Wednesday, September 21, 2011

2012 House elections by the numbers

According to the Office of the Clerk of the U.S. House of Representatives, by law there are 435 members of the House all up for reelection every two years. Currently, 242 are Republicans, 192 are Democrats and there is one vacancy.

A bare majority would be, if I still know how to divide by two, 218. This would mean that the Democrats will need a net gain of 26 seats in the 2012 elections to regain a majority.

The Cook Political Report, a well regarded independent, non-partisan newsletter that analyzes elections, calls 23 House seats currently held by Democrats as either leaning Democratic or a toss-up. They also say that 30 seats currently held by Republicans either lean Republican or are a toss-up.

Bottom line is that if the Democrats held on to all the seats they already have, which is not going to happen, they would need to win nearly every seat currently held by Republicans that Cook lists as either a Republican toss-up or leaning Republican. Seems to be a ridiculously tall order.

The wild card in all of this is that Cook also lists 41 additional seats as likely Republican and 20 as likely Democratic, with "likely" defined as "seats not considered competitive at this point but that have the potential to become engaged." This is a hedge that indicates that in politics as in life shit happens.

Another observation worth noting is that, if Cook is even close to being right, only 114 out of 435 seats in the House are deemed to be competitive or potentially so, which means that 321 members are in safe seats. Wow. Good gig.

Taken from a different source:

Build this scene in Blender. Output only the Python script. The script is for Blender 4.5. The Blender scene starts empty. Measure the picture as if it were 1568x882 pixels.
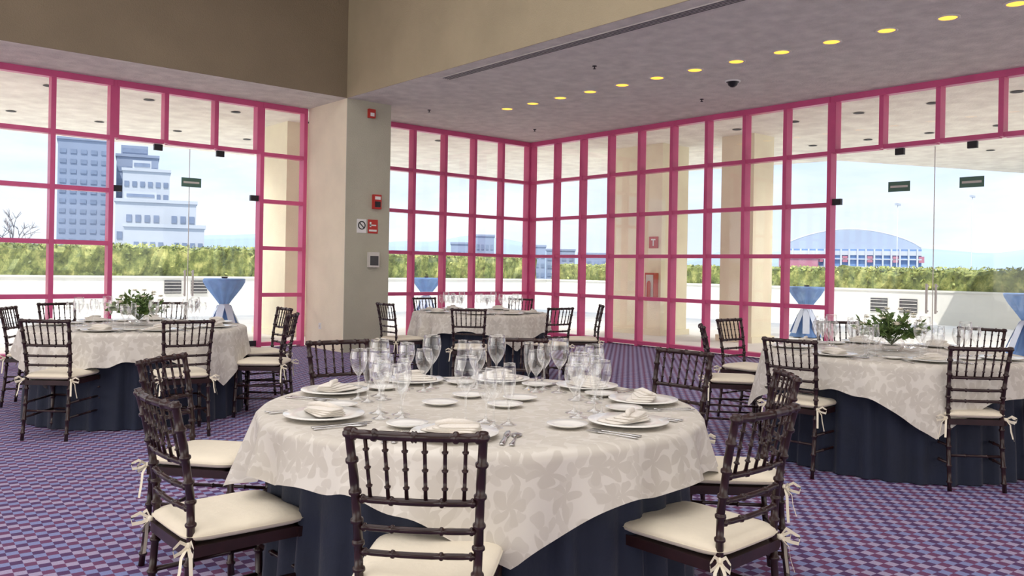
import bpy, bmesh, math, random
from mathutils import Vector, Matrix, noise
random.seed(7)
scene = bpy.context.scene
C = bpy.context.collection
pi = math.pi
CAMH = 1.35
VA = math.radians(49.08)
cv, sv = math.cos(VA), math.sin(VA)
def P(px, d):
    """ray bearing (1568-wide frame) + distance -> world XY, used when surveying the photo"""
    r = (px-784)/1271*d
    return (cv*d+sv*r, sv*d-cv*r)

# ---------------------------------------------------------------- materials
def lin(c):
    out=[]
    for v in c:
        v/=255.0
        out.append(v/12.92 if v<=.04045 else ((v+.055)/1.055)**2.4)
    return out
def newmat(name):
    m=bpy.data.materials.new(name); m.use_nodes=True
    nt=m.node_tree; b=nt.nodes['Principled BSDF']
    return m,nt,b
def mat(name,rgb,rough=.6,metal=0,var=.12,scale=8,bump=0,bscale=None,sheen=0):
    m,nt,b=newmat(name)
    c=lin(rgb)
    N=nt.nodes; L=nt.links
    tc=N.new('ShaderNodeTexCoord'); nz=N.new('ShaderNodeTexNoise')
    nz.inputs['Scale'].default_value=scale; nz.inputs['Detail'].default_value=5
    L.new(tc.outputs['Object'],nz.inputs['Vector'])
    r=N.new('ShaderNodeValToRGB')
    r.color_ramp.elements[0].position=.3; r.color_ramp.elements[1].position=.7
    r.color_ramp.elements[0].color=[v*(1-var) for v in c]+[1]
    r.color_ramp.elements[1].color=[min(1,v*(1+var)) for v in c]+[1]
    L.new(nz.outputs['Fac'],r.inputs['Fac']); L.new(r.outputs['Color'],b.inputs['Base Color'])
    b.inputs['Roughness'].default_value=rough; b.inputs['Metallic'].default_value=metal
    if sheen: b.inputs['Sheen Weight'].default_value=sheen
    if bump:
        n2=N.new('ShaderNodeTexNoise'); n2.inputs['Scale'].default_value=bscale or scale*6
        n2.inputs['Detail'].default_value=4
        L.new(tc.outputs['Object'],n2.inputs['Vector'])
        bp=N.new('ShaderNodeBump'); bp.inputs['Strength'].default_value=bump; bp.inputs['Distance'].default_value=.02
        L.new(n2.outputs['Fac'],bp.inputs['Height']); L.new(bp.outputs['Normal'],b.inputs['Normal'])
    return m
def glassmat(name,blend=.25,tint=(.97,.985,.98),base=.02,top=.6):
    m=bpy.data.materials.new(name); m.use_nodes=True
    nt=m.node_tree; N=nt.nodes; L=nt.links
    N.remove(N['Principled BSDF'])
    out=N['Material Output']
    tr=N.new('ShaderNodeBsdfTransparent'); tr.inputs[0].default_value=(*tint,1)
    gl=N.new('ShaderNodeBsdfGlossy'); gl.inputs['Roughness'].default_value=.03; gl.inputs[0].default_value=(1,1,1,1)
    lw=N.new('ShaderNodeLayerWeight'); lw.inputs['Blend'].default_value=blend
    mr=N.new('ShaderNodeMapRange'); mr.inputs['To Min'].default_value=base; mr.inputs['To Max'].default_value=top
    L.new(lw.outputs['Facing'],mr.inputs['Value'])
    mx=N.new('ShaderNodeMixShader')
    L.new(mr.outputs[0],mx.inputs[0]); L.new(tr.outputs[0],mx.inputs[1]); L.new(gl.outputs[0],mx.inputs[2])
    L.new(mx.outputs[0],out.inputs['Surface'])
    return m
def emit(name,rgb,s):
    m,nt,b=newmat(name); c=lin(rgb)
    b.inputs['Base Color'].default_value=(*c,1)
    b.inputs['Emission Color'].default_value=(*c,1); b.inputs['Emission Strength'].default_value=s
    return m

M_pink = mat('frame_pink_paint',(216,90,142),.35,0,.08,3)
M_wall = mat('wall_cream_stucco',(246,236,212),.85,0,.05,2,.25,90)
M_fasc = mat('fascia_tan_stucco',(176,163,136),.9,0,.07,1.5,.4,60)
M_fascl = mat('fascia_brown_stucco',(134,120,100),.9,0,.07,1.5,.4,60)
M_colf = mat('column_shaded_stucco',(188,186,168),.9,0,.06,2,.4,70)
M_ceil = mat('ceiling_grey_plaster',(222,219,212),.95,0,.12,5,1,40)
M_soff = mat('soffit_plaster',(246,238,228),.95,0,.12,3,.9,25)
M_pier = mat('pier_cream_stucco',(252,242,214),.9,0,.05,2,.3,50)
M_terr = mat('terrace_stone',(236,232,226),.8,0,.08,1.2,.1)
M_para = mat('parapet_white',(214,213,206),.85,0,.05,1)
M_wood = mat('chair_mahogany',(44,24,26),.28,0,.35,14)
M_cush = mat('cushion_cream_cotton',(234,224,204),.85,0,.04,6,.15,40,.2)
M_rib  = mat('ribbon_cream',(240,232,212),.7,0,.04,8)
M_navy = mat('navy_tablecloth',(20,30,54),.75,0,.2,4,.1,60,.15)
M_china= mat('white_china',(242,241,238),.15,0,.02,4)
M_nap  = mat('napkin_linen',(230,224,216),.85,0,.04,10,.2,200)
M_silv = mat('cutlery_steel',(200,200,202),.18,1,.03,4)
M_dark = mat('dark_metal',(50,50,54),.4,.5,.1,5)
M_green= mat('sticker_green',(84,120,106),.5,0,.1,8)
M_red  = mat('sign_red',(190,50,44),.45,0,.05,8)
M_white= mat('sign_white',(238,238,236),.5,0,.02,8)
M_black= mat('sign_black',(25,25,25),.5,0,.05,8)
M_hole = mat('vent_shadow',(80,80,82),.8,0,.1,6)
M_vent = mat('vent_metal',(215,211,205),.5,.0,.05,6)
M_blue = mat('bar_cloth_blue',(112,150,206),.7,0,.1,5)
M_bluew= mat('bar_cloth_white',(206,216,236),.7,0,.05,5)
M_lamp = emit('lamp_amber',(255,180,58),2.2)
M_glassW = glassmat('window_glass',.3,(.985,.99,.99),.025,.35)
M_glassG = glassmat('crystal_glass',.3,(.985,.99,.995),.05,.95)
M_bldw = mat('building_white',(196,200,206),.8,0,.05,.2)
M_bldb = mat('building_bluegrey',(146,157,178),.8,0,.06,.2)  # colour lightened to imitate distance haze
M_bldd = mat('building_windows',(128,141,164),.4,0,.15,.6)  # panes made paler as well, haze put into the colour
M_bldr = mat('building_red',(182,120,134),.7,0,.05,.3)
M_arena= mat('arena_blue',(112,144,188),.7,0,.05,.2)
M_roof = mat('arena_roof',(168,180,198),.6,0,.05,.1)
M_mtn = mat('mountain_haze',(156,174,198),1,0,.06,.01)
M_city = mat('city_ground_haze',(148,158,170),1,0,.2,.02)
M_petal= mat('flower_white',(246,242,230),.7,0,.03,10)
M_bark = mat('tree_bark',(148,140,140),.9,0,.2,8)

def leafmat(name,c1,c2,c3,scale):
    m,nt,b=newmat(name); N=nt.nodes; L=nt.links
    tc=N.new('ShaderNodeTexCoord'); nz=N.new('ShaderNodeTexNoise'); nz.inputs['Scale'].default_value=scale
    nz.inputs['Detail'].default_value=8; nz.inputs['Roughness'].default_value=.8
    L.new(tc.outputs['Object'],nz.inputs['Vector'])
    r=N.new('ShaderNodeValToRGB'); e=r.color_ramp.elements
    e[0].position=.36; e[0].color=(*lin(c1),1); e[1].position=.64; e[1].color=(*lin(c3),1)
    k=e.new(.5); k.color=(*lin(c2),1)
    L.new(nz.outputs['Fac'],r.inputs['Fac']); L.new(r.outputs['Color'],b.inputs['Base Color'])
    b.inputs['Roughness'].default_value=.6
    return m
M_hedge=leafmat('hedge_leaves',(56,70,38),(122,132,70),(186,184,112),2.6)
M_hedgel=leafmat('hedge_leaf_tips',(96,112,58),(158,166,92),(206,204,128),1.8)
M_leaf =leafmat('centerpiece_leaves',(42,66,34),(84,112,56),(134,152,88),14)

# damask cloth ------------------------------------------------------------
def damask():
    m,nt,b=newmat('damask_tablecloth'); N=nt.nodes; L=nt.links
    uv=N.new('ShaderNodeUVMap'); uv.uv_map='UVMap'
    nzd=N.new('ShaderNodeTexNoise'); nzd.inputs['Scale'].default_value=7; L.new(uv.outputs[0],nzd.inputs['Vector'])
    dd=N.new('ShaderNodeVectorMath'); dd.operation='MULTIPLY_ADD'; dd.inputs[1].default_value=(.13,.13,0); L.new(nzd.outputs['Color'],dd.inputs[0]); L.new(uv.outputs[0],dd.inputs[2])
    sc=N.new('ShaderNodeVectorMath'); sc.operation='SCALE'; sc.inputs['Scale'].default_value=7.5
    L.new(dd.outputs[0],sc.inputs[0])
    def flower(src,rs,nm):
        vo=N.new('ShaderNodeTexVoronoi'); vo.voronoi_dimensions='2D'; vo.inputs['Scale'].default_value=1
        vo.inputs['Randomness'].default_value=rs
        L.new(src,vo.inputs['Vector'])
        d=N.new('ShaderNodeVectorMath'); d.operation='SUBTRACT'
        L.new(src,d.inputs[0]); L.new(vo.outputs['Position'],d.inputs[1])
        sp=N.new('ShaderNodeSeparateXYZ'); L.new(d.outputs[0],sp.inputs[0])
        at=N.new('ShaderNodeMath'); at.operation='ARCTAN2'; L.new(sp.outputs['Y'],at.inputs[0]); L.new(sp.outputs['X'],at.inputs[1])
        spc=N.new('ShaderNodeSeparateColor'); L.new(vo.outputs['Color'],spc.inputs[0])
        ma=N.new('ShaderNodeMath'); ma.operation='MULTIPLY_ADD'; L.new(spc.outputs[0],ma.inputs[0]); ma.inputs[1].default_value=6.28
        k=N.new('ShaderNodeMath'); k.operation='MULTIPLY'; k.inputs[1].default_value=nm; L.new(at.outputs[0],k.inputs[0])
        L.new(k.outputs[0],ma.inputs[2])
        co=N.new('ShaderNodeMath'); co.operation='COSINE'; L.new(ma.outputs[0],co.inputs[0])
        ab=N.new('ShaderNodeMath'); ab.operation='ABSOLUTE'; L.new(co.outputs[0],ab.inputs[0])
        th=N.new('ShaderNodeMath'); th.operation='MULTIPLY_ADD'; th.inputs[1].default_value=.5; th.inputs[2].default_value=.06
        L.new(ab.outputs[0],th.inputs[0])
        ln=N.new('ShaderNodeVectorMath'); ln.operation='LENGTH'; L.new(d.outputs[0],ln.inputs[0])
        s=N.new('ShaderNodeMath'); s.operation='SUBTRACT'; L.new(th.outputs[0],s.inputs[0]); L.new(ln.outputs['Value'],s.inputs[1])
        mr=N.new('ShaderNodeMapRange'); mr.inputs['From Min'].default_value=-.02; mr.inputs['From Max'].default_value=.02
        L.new(s.outputs[0],mr.inputs['Value'])
        return mr.outputs[0]
    f1=flower(sc.outputs[0],.85,2.5)
    ad=N.new('ShaderNodeVectorMath'); ad.operation='MULTIPLY_ADD'; ad.inputs[1].default_value=(1.7,1.7,1); ad.inputs[2].default_value=(.37,.61,0)
    L.new(sc.outputs[0],ad.inputs[0])
    f2=flower(ad.outputs[0],.9,1.0)
    mx=N.new('ShaderNodeMath'); mx.operation='MAXIMUM'; L.new(f1,mx.inputs[0])
    h=N.new('ShaderNodeMath'); h.operation='MULTIPLY'; h.inputs[1].default_value=.7; L.new(f2,h.inputs[0]); L.new(h.outputs[0],mx.inputs[1])
    r=N.new('ShaderNodeMix'); r.data_type='RGBA'
    r.inputs[6].default_value=(*lin((220,215,207)),1); r.inputs[7].default_value=(*lin((204,198,189)),1)
    L.new(mx.outputs[0],r.inputs[0]); L.new(r.outputs[2],b.inputs['Base Color'])
    rr=N.new('ShaderNodeMapRange'); rr.inputs['To Min'].default_value=.36; rr.inputs['To Max'].default_value=.7
    L.new(mx.outputs[0],rr.inputs['Value']); L.new(rr.outputs[0],b.inputs['Roughness'])
    return m
M_dam=damask()

def carpet():
    m,nt,b=newmat('patterned_carpet'); N=nt.nodes; L=nt.links
    tc=N.new('ShaderNodeTexCoord')
    mp=N.new('ShaderNodeMapping'); mp.inputs['Rotation'].default_value=(0,0,math.radians(4))
    L.new(tc.outputs['Object'],mp.inputs[0])
    ch=N.new('ShaderNodeTexChecker'); ch.inputs['Scale'].default_value=20
    ch.inputs['Color1'].default_value=(*lin((164,162,192)),1); ch.inputs['Color2'].default_value=(*lin((106,64,104)),1)
    L.new(mp.outputs[0],ch.inputs['Vector'])
    ch2=N.new('ShaderNodeTexChecker'); ch2.inputs['Scale'].default_value=10
    ch2.inputs['Color1'].default_value=(1,.90,.94,1); ch2.inputs['Color2'].default_value=(.60,.70,.92,1)
    L.new(mp.outputs[0],ch2.inputs['Vector'])
    mu=N.new('ShaderNodeMix'); mu.data_type='RGBA'; mu.blend_type='MULTIPLY'; mu.inputs[0].default_value=1
    L.new(ch.outputs[0],mu.inputs[6]); L.new(ch2.outputs[0],mu.inputs[7])
    nz=N.new('ShaderNodeTexNoise'); nz.inputs['Scale'].default_value=220; L.new(tc.outputs['Object'],nz.inputs['Vector'])
    m2=N.new('ShaderNodeMix'); m2.data_type='RGBA'; m2.blend_type='OVERLAY'; m2.inputs[0].default_value=.4
    L.new(mu.outputs[2],m2.inputs[6]); L.new(nz.outputs['Fac'],m2.inputs[7])
    L.new(m2.outputs[2],b.inputs['Base Color']); b.inputs['Roughness'].default_value=.9
    bp=N.new('ShaderNodeBump'); bp.inputs['Strength'].default_value=.3; bp.inputs['Distance'].default_value=.005
    L.new(nz.outputs['Fac'],bp.inputs['Height']); L.new(bp.outputs[0],b.inputs['Normal'])
    return m
M_carpet=carpet()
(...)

Keep in mind that redistricting will screw up the neat math, but the general contour is clear.

Over the next year we will have a look at some of the House seats likely to be competitive with the thought that it is early days and anything can happen.

By the way, as of January 2010, the annual salary of each Representative is $174,000. The Speaker of the House earns $223,500 and Majority and Minority Leaders earn $193,400 each. As I say, if you are looking for a change in careers, this particular public service opportunity doesn't look half bad.